Renewable energy developers, meanwhile, are worried a bankruptcy filing would make it more difficult for California to meet its environmental goals.

California law requires the state to get 60% of its electricity from climate-friendly sources by 2030 and 100% by 2045. Developers say meeting those targets depends on financially viable utility companies that can sign long-term contracts to buy electricity from solar and wind farms or from other clean energy facilities. Those long-term utility contracts allow developers to secure financing to get their projects built.

“We have tens of billions of dollars worth of contracts with PG&E to meet the state’s climate change goals and its renewable energy goals. A bankruptcy would be very disruptive, basically put those contracts potentially in danger, and would send potentially a very negative signal in terms of future development in California,” said Jan Smutny-Jones, chief executive of the Independent Energy Producers Assn., a trade group that represents renewable energy and natural gas developers.

The American flag soars in the wind on Feb. 9, 2015 at the 550-megawatt Desert Sunlight solar farm in eastern Riverside County, which sells electricity to Pacific Gas & Electric and Southern California Edison.
The American flag soars in the wind on Feb. 9, 2015 at the 550-megawatt Desert Sunlight solar farm in eastern Riverside County, which sells electricity to Pacific Gas & Electric and Southern California Edison. (Marcus Yam / Los Angeles Times)

Mark Toney, executive director of the Utility Reform Network, a ratepayer watchdog group, has a different worry. He’s afraid PG&E might play up the risk of bankruptcy as a scare tactic, to persuade state lawmakers to shield the company’s shareholders from huge potential liability from Northern California’s 2017 Tubbs fire, which killed 22 people, and the 2018 Camp fire, which killed 86 people.

He pointed to the Legislature’s approval last year of Senate Bill 901, which allows PG&E and other investor-owned utilities to charge ratepayers for some of the costs they may incur from 2017’s deadly fires.

“PG&E threatened bankruptcy last year and got their bailout. And they are threatening bankruptcy again and are asking for another bailout. That’s not sustainable,” Toney said.

Toney described bankruptcy as a “bad option” but still better than business as usual at California’s biggest utility. He said dramatic changes are needed to transform PG&E.

“There needs to be some sort of fundamental reorganization.
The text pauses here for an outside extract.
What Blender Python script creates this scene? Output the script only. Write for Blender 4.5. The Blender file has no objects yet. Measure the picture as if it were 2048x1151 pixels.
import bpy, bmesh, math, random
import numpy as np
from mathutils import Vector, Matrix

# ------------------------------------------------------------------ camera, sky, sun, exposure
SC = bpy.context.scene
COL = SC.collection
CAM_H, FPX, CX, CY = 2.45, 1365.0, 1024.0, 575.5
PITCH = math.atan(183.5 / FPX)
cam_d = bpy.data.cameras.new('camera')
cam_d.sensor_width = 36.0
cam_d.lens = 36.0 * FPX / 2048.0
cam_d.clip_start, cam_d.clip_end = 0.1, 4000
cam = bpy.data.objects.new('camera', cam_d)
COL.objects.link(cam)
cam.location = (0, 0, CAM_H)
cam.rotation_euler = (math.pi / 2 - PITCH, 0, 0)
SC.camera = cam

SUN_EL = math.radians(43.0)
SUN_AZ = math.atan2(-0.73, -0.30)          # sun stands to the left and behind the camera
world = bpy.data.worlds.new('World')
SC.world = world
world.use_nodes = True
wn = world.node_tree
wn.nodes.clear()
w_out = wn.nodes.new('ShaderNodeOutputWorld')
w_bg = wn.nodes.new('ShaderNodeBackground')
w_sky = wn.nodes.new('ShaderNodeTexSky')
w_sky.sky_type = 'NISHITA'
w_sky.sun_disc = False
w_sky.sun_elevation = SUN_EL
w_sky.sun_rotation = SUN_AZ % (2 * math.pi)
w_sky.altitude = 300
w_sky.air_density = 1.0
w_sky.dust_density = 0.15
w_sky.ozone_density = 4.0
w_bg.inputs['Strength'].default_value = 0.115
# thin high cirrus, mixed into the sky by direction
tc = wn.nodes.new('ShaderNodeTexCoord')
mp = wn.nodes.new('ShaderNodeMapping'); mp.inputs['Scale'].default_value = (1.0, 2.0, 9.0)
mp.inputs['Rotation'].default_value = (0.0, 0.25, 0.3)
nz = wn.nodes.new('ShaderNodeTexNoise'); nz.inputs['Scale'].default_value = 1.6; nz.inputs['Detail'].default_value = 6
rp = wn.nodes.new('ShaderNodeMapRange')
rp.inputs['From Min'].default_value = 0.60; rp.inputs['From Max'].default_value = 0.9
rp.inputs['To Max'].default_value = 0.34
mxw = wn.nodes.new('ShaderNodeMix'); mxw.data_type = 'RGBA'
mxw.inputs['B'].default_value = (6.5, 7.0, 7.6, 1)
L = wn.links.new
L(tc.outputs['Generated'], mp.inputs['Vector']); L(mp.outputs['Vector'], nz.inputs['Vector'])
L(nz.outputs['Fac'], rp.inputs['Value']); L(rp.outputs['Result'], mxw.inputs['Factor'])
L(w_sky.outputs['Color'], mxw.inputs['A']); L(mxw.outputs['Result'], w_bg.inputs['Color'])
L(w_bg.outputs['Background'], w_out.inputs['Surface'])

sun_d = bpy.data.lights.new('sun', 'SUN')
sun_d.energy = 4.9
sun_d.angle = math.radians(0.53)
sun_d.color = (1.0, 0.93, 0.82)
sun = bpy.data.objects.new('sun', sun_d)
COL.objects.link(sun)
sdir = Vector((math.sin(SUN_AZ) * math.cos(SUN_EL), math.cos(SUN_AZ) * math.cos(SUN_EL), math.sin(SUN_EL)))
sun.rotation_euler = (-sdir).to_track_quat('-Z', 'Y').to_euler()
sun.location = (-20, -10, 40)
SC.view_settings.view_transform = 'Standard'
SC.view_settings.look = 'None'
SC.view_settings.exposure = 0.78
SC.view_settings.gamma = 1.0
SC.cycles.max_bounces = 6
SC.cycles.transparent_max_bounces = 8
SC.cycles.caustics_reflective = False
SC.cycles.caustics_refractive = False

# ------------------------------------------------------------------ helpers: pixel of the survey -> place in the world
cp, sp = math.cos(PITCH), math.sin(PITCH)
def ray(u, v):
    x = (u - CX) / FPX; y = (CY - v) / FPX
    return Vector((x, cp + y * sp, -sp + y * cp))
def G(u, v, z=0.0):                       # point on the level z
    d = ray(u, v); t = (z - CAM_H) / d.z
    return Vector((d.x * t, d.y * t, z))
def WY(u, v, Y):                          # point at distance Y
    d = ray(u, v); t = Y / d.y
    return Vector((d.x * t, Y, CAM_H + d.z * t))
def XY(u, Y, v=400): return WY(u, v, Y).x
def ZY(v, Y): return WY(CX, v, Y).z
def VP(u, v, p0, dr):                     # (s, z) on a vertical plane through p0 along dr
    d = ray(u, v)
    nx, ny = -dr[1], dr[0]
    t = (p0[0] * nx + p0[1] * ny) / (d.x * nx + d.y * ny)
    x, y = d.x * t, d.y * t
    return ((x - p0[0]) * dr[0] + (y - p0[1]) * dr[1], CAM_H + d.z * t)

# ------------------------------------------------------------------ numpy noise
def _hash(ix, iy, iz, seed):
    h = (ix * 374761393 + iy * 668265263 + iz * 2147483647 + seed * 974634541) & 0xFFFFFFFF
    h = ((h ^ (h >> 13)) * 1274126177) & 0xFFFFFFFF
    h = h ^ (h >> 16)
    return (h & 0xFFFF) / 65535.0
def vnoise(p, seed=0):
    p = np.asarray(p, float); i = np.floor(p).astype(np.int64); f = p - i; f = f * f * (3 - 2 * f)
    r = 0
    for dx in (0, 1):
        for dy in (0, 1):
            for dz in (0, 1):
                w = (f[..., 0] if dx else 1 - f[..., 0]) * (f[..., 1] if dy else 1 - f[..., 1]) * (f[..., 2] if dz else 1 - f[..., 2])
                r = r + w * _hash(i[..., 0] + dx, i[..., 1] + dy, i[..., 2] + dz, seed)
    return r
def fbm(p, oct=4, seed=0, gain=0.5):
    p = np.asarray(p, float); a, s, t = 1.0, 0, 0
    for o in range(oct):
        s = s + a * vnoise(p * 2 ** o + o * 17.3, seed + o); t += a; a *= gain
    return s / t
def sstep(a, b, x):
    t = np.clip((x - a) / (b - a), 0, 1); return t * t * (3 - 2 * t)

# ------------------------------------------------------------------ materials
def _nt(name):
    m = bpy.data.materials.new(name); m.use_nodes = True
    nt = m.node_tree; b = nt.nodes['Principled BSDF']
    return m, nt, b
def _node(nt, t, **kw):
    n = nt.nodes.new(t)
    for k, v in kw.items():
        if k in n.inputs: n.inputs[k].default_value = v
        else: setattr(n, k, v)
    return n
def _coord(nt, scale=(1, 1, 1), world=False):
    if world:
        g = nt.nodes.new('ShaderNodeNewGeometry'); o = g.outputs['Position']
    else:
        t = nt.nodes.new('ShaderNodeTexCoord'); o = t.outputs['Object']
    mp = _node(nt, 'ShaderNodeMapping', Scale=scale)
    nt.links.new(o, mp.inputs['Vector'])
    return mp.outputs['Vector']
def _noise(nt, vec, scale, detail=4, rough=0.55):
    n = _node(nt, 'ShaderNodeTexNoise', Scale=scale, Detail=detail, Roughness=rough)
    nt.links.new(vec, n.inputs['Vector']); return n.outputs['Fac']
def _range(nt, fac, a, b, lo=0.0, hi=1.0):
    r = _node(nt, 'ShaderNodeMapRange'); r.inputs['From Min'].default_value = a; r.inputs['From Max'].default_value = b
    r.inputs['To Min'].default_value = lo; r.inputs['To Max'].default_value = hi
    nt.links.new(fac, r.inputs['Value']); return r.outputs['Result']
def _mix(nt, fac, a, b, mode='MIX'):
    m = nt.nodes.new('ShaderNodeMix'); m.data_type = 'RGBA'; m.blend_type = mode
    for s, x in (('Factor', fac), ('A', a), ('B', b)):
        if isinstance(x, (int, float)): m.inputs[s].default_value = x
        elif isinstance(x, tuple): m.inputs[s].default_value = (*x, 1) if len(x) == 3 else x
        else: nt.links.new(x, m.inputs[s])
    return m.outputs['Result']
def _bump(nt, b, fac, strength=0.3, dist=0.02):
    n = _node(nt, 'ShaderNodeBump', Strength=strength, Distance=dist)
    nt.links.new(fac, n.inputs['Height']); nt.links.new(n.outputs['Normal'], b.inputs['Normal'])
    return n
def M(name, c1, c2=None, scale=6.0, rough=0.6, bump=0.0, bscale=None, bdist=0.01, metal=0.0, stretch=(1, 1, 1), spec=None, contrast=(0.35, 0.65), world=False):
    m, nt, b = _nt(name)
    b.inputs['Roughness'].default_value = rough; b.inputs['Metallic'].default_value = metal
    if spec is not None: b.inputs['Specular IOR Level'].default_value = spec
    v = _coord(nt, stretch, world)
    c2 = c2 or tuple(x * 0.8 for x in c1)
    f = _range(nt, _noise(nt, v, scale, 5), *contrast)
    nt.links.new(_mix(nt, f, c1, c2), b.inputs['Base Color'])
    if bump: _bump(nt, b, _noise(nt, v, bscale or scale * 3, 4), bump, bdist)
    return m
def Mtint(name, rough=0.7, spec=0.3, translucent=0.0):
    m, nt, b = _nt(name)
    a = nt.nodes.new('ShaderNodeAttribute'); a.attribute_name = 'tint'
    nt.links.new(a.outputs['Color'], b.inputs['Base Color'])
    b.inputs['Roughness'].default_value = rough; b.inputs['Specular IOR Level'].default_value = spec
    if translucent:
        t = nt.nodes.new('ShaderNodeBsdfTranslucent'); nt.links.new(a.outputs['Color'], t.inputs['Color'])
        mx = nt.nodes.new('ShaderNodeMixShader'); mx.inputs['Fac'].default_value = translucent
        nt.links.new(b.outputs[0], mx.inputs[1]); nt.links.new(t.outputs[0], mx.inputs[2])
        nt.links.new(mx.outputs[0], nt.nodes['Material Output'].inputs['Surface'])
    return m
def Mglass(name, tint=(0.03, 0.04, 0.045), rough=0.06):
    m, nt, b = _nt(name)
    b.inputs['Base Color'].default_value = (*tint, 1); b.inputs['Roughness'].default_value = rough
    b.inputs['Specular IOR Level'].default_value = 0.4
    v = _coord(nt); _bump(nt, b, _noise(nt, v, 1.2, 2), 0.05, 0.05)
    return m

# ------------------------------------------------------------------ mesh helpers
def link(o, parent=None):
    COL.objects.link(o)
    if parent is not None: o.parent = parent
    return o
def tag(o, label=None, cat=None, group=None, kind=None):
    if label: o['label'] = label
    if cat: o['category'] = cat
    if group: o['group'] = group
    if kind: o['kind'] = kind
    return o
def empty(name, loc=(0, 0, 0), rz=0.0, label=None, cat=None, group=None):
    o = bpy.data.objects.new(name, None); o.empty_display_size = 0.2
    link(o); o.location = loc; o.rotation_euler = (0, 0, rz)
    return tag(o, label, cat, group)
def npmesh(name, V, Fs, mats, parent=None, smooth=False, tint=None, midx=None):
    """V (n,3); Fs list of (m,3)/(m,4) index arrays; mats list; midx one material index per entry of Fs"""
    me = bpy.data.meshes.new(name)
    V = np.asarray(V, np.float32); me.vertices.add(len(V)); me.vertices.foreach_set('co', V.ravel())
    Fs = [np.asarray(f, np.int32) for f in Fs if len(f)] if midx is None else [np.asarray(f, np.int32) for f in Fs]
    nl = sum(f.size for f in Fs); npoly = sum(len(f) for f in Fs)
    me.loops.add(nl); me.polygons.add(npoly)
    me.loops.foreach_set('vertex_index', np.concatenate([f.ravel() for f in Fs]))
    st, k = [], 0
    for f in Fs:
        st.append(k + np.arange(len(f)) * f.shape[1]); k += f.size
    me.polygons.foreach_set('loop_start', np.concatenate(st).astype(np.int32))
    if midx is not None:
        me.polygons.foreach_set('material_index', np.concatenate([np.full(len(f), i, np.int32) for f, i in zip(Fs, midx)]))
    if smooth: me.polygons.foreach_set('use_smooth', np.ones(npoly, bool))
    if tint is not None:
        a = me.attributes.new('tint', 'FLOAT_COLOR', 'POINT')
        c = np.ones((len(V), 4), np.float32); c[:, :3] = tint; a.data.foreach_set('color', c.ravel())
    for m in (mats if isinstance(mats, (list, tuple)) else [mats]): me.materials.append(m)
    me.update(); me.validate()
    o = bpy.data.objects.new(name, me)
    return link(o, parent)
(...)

Whether that will be accomplished through a new board of directors, new management, or someone else coming in to run the franchise, or the company being broken up into different components, we don’t know what the real proposals are out there,” Toney said.

A sale of PG&E’s gas business, the possibility of which was reported last week by National Public Radio, wouldn’t fix the utility’s safety problems. But it could help the company pay down billions of dollars in wildfire-related costs.

For now, it’s unclear how realistic such a sale would be. PG&E’s guaranteed customer base and its nearly 50,000 miles of natural gas pipelines would almost certainly attract potential buyers. But a sale would need to be approved by the Public Utilities Commission, which could require any buyer to take steps to protect ratepayers.

Another obstacle is organized labor, a politically powerful group that is already objecting to a potential sale. The International Brotherhood of Electrical Workers represents more than 12,000 PG&E employees, roughly 3,000 of whom work on the gas side of the business. Tom Dalzell, business manager for IBEW Local 1245, said a sale of PG&E’s gas assets would be “a long and complicated process with many opportunities for our members to lose something,” from retirement benefits to career options.

Ratepayer advocates would scrutinize a sale too. One key question: Would the buyer be a utility with a strong safety record or a hedge fund looking for a quick profit?

“We certainly don’t want to exchange one bad actor for another bad actor,” Toney said.